A Living Wage – why it’s good for business

Evidence shows that 35 per cent of children in Birmingham live in poverty.  Many of these children are living in families with at least one parent in work, so any improvement in wages will have a positive impact on child poverty in the city.

Birmingham City Council took action to help its lowest paid workers by introducing a Living Wage in July 2012. In April 2013, the council launched the Birmingham Business Charter for Social Responsibility, which aims to boost the local economy by maximising the social value that the council gets from its purchasing power.

One of the six key principles of the charter to be followed by organisations adopting it is to be a good employer by supporting staff development and welfare and adopting the Living Wage.

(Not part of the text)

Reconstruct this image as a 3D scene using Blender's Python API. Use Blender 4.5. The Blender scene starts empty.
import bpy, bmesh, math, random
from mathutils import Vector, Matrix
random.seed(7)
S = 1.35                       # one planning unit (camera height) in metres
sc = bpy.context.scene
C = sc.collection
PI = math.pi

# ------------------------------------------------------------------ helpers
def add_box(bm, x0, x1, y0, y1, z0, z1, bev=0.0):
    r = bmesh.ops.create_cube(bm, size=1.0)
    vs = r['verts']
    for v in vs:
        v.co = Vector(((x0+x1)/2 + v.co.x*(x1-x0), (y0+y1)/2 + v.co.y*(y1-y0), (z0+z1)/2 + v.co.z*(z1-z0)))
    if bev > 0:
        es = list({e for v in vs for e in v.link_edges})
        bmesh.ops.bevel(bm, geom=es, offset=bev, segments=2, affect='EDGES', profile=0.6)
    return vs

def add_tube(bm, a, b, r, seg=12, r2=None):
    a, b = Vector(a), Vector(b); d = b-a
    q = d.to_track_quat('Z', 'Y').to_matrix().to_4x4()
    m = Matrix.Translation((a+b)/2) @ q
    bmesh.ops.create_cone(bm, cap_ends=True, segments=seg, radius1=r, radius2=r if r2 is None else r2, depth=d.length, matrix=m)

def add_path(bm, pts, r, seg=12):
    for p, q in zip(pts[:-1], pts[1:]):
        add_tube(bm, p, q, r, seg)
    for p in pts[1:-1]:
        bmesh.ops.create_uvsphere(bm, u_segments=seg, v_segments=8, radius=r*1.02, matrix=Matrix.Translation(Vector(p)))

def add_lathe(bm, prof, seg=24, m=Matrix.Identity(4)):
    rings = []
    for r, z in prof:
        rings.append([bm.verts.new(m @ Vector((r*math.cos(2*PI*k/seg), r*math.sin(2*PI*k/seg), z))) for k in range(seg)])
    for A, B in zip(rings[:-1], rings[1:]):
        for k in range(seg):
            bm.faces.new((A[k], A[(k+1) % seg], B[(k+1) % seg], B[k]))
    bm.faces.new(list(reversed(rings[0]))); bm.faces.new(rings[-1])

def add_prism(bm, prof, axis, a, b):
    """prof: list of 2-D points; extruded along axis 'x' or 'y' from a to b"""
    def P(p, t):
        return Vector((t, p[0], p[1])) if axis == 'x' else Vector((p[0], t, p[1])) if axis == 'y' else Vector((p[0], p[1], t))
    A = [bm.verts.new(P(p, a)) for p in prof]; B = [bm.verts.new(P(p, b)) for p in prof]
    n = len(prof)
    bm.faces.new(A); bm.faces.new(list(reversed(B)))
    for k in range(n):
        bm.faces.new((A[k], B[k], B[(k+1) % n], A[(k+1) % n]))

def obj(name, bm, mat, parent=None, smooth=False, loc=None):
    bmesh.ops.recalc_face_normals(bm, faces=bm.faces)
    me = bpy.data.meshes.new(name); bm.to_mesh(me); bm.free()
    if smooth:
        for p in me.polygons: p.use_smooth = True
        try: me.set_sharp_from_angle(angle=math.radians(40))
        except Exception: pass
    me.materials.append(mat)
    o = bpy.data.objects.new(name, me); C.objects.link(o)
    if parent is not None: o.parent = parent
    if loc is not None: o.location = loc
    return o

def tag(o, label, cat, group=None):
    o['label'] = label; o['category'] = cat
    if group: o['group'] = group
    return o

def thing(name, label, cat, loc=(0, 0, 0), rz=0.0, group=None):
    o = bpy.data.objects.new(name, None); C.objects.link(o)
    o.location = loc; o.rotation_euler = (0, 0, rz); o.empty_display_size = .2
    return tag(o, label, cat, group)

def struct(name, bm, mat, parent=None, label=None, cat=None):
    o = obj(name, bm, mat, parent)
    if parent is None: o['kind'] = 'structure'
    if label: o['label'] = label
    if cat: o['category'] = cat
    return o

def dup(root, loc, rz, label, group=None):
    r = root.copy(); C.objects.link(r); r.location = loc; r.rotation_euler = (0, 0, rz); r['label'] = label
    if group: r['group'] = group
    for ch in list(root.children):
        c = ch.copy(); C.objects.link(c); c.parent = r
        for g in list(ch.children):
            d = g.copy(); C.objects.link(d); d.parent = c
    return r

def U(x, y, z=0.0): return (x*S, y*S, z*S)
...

The Social Inclusion Process White Paper, Making Birmingham an Inclusive City, welcomed the city council’s Living Wage policy and supports the principles in the charter, urging other bodies to “use their influence and expertise to promote this more widely within the business community”.

Social responsibility expert, Carole Parkes, from Aston University – itself a supporter of the Living Wage – provides a business case as well as a moral argument for introducing poverty-relieving pay packets in her article for the Chartered Management Institute magazine, Professional Manager, in February 2014.

Carole says that looking at the issue of low wages from a purely economic perspective is to ignore an important tenet of any civilized society – that it is judged by how it treats its most vulnerable citizens.  But, she argues, if “doing the right thing” is not enough, evidence suggests that paying the living wage reduces absenteeism, turnover and subsequent recruitment and training costs and increases productivity. It is, indeed, good for business.